The EU AI Act's risk classification system is illustrative. The Act sorts AI systems into prohibited, high-risk, limited-risk, and minimal-risk categories. Each category carries different obligations. But the Act cannot anticipate every system, and classification itself requires judgment about how a given system functions, in what context, and with what potential for harm. That judgment depends on what I would call schema-level understanding: an accurate model of how algorithmic systems work as a structural class, not merely familiarity with the Act's enumerated examples. Organizations whose AI literacy programs have focused on procedural compliance will struggle precisely at these novel boundary cases, because they have trained for topography rather than topology (Kellogg, Valentine, and Christin, 2020).
The Awareness-Capability Gap at the Organizational Level
Research on algorithmic literacy has consistently found that awareness of an algorithm's existence or general logic does not translate into improved outcomes (Gagrain, Naab, and Grub, 2024). Workers who know they are being evaluated by an algorithm do not, on that basis alone, perform better. They develop folk theories, locally plausible narratives about how the system responds, that may or may not correspond to the actual structural logic. The same dynamic appears to be playing out in organizational responses to AI regulation.
Corporate AI governance teams have developed detailed awareness of the Act's requirements. What is less clear is whether this awareness corresponds to accurate structural understanding of the AI systems the Act is meant to govern. Sundar (2020) notes that machine agency introduces a distinct layer of communicative complexity that human institutional actors are poorly equipped to model. When an organization documents its "human oversight mechanism" for a high-risk AI system, the quality of that documentation depends entirely on whether the documenters understand what the system is actually doing well enough to know what oversight would need to catch. Awareness of the regulatory obligation does not supply this understanding.

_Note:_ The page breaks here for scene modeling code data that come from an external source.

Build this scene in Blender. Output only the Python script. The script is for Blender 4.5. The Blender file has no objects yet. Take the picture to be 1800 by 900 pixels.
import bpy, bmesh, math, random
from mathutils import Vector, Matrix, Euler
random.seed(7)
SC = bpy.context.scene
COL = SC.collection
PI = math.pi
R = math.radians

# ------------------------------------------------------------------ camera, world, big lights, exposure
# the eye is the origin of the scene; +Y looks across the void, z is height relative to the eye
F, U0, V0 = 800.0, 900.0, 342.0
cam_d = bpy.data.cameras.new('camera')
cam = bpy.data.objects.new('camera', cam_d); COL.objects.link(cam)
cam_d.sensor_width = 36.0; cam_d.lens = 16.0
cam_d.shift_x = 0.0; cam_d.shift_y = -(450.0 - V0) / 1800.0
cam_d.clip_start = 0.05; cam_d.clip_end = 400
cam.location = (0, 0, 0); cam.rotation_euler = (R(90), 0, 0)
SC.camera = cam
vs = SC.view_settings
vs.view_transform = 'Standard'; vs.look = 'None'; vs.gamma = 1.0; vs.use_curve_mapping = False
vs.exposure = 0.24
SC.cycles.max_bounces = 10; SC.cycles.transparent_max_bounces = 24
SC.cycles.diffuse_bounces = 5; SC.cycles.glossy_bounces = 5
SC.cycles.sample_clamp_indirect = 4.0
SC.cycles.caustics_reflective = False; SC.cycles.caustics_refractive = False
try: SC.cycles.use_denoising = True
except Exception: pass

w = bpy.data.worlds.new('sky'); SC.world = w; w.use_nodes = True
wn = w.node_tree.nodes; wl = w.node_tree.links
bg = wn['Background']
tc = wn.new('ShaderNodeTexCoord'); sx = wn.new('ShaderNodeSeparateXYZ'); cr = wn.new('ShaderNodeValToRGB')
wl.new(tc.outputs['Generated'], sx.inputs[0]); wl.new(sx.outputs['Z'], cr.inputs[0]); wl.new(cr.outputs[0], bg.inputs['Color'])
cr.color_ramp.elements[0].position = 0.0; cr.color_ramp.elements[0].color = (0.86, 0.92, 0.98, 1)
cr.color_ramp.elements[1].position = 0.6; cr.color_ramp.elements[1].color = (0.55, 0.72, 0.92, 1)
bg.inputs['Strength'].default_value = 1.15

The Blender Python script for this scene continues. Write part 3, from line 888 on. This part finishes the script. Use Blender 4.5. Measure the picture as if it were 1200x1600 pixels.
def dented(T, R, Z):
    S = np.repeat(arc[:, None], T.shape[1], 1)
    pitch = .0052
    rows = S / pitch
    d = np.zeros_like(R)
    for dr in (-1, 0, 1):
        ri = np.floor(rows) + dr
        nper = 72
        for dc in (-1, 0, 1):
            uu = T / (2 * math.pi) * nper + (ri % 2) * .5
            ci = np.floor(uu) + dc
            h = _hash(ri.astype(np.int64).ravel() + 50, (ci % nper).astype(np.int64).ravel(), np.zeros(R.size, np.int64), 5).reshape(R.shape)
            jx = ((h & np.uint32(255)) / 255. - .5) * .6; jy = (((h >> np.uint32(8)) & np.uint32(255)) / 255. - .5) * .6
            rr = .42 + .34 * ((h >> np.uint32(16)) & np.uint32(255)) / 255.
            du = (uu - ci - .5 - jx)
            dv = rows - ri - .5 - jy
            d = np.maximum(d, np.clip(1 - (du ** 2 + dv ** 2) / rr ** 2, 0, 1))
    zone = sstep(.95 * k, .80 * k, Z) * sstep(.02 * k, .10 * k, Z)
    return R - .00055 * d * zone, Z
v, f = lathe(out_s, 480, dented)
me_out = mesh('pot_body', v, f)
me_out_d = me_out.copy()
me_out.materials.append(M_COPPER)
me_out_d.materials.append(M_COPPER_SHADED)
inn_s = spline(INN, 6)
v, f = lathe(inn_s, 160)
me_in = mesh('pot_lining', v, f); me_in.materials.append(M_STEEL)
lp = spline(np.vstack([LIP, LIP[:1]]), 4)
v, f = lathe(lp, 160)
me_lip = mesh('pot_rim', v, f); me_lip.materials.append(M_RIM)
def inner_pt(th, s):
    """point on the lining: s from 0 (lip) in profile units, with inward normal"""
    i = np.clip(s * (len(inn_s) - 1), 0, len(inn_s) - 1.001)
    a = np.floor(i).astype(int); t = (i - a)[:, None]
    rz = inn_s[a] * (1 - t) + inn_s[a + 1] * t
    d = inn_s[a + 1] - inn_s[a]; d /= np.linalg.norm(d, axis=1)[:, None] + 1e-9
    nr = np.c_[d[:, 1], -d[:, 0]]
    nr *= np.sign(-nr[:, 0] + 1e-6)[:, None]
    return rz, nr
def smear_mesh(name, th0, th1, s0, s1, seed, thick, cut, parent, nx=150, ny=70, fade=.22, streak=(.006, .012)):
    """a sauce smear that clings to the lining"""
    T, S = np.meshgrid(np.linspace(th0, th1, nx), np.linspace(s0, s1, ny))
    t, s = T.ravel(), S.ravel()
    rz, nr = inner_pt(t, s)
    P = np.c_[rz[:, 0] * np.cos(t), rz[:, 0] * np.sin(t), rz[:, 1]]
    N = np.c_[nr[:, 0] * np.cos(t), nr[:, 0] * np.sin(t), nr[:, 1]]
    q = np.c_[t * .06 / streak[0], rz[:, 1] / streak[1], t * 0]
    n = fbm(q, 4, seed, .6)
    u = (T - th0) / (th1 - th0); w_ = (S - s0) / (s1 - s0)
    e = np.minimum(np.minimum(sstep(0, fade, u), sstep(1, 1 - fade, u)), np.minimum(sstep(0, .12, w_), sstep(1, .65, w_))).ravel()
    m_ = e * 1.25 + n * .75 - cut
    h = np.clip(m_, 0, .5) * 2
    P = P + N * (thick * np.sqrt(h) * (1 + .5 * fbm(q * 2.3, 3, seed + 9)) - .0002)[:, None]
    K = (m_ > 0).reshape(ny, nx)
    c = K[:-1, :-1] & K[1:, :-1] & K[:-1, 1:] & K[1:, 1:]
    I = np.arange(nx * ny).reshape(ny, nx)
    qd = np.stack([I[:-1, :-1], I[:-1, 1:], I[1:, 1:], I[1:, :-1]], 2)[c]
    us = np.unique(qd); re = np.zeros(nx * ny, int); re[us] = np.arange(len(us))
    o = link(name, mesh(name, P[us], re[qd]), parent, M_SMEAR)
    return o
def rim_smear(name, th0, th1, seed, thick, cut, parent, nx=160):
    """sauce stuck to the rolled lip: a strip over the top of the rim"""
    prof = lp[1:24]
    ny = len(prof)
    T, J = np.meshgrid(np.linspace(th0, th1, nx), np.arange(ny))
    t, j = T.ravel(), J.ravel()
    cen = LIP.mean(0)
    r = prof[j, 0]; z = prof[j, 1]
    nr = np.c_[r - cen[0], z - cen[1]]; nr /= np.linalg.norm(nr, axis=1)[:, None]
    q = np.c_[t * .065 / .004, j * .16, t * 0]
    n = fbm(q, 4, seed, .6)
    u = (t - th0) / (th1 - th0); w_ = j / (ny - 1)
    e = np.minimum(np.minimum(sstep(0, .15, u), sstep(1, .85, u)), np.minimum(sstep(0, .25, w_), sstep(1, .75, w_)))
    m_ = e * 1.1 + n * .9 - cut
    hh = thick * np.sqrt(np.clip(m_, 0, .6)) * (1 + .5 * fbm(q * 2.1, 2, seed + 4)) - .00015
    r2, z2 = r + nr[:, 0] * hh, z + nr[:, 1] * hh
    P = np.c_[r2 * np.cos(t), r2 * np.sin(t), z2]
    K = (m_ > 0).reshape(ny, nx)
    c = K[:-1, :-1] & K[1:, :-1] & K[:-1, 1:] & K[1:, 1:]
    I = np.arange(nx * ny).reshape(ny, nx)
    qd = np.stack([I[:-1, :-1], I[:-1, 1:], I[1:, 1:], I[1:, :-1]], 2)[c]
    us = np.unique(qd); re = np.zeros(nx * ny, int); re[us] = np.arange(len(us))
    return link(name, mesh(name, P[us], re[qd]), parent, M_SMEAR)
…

What the Compliance Industry Is Not Selling
A consulting and legal services industry has grown rapidly around EU AI Act compliance, and its product is predominantly procedural: gap analyses, documentation templates, training certificates. This is not a criticism of the industry. It is producing what organizations are asking for, and what organizations are asking for reflects a genuine belief that procedural compliance and organizational competence are the same thing. They are not.
Hancock, Naaman, and Levy (2020) argue that AI-mediated communication requires new frameworks precisely because existing communicative competencies do not transfer reliably to algorithmically structured environments. The same principle applies to governance. The structural features of algorithmic systems, their opacity, their context-sensitivity, and their tendency to produce emergent behaviors that were not specified in design, require that organizations develop something closer to adaptive expertise than to regulatory fluency. Gentner's (1983) structure-mapping framework suggests that this kind of transfer depends on schema induction rather than instance-level training: on learning the relational structure of a problem class, not on memorizing exemplars.
The Organizational Implication
The August 2026 compliance wave will likely reveal a sharp variance in outcomes across organizations with nominally equivalent compliance programs. That variance will not be fully explained by the quality of their documentation. It will be explained by whether the people making classification and oversight decisions have accurate structural models of the systems they are governing. Procedure can mandate that a decision be made. It cannot supply the schema required to make the decision well.
References
Gagrain, A., Naab, T. K., and Grub, J. (2024). Algorithmic media use and algorithm literacy. New Media and Society.
Gentner, D. (1983). Structure-mapping: A theoretical framework for analogy. Cognitive Science, 7(2), 155-170.
Hancock, J. T., Naaman, M., and Levy, K. (2020). AI-mediated communication: Definition, research agenda, and ethical considerations. Journal of Computer-Mediated Communication, 25(1), 89-100.
Hatano, G., and Inagaki, K. (1986). Two courses of expertise. In H. Stevenson, H. Azuma, and K. Hakuta (Eds.), Child development and education in Japan (pp. 262-272). Freeman.
Kellogg, K. C., Valentine, M. A., and Christin, A. (2020). Algorithms at work: The new contested terrain of control. Academy of Management Annals, 14(1), 366-410.
Sundar, S. S. (2020). Rise of machine agency: A framework for studying the psychology of human-AI interaction. Journal of Computer-Mediated Communication, 25(1), 74-88.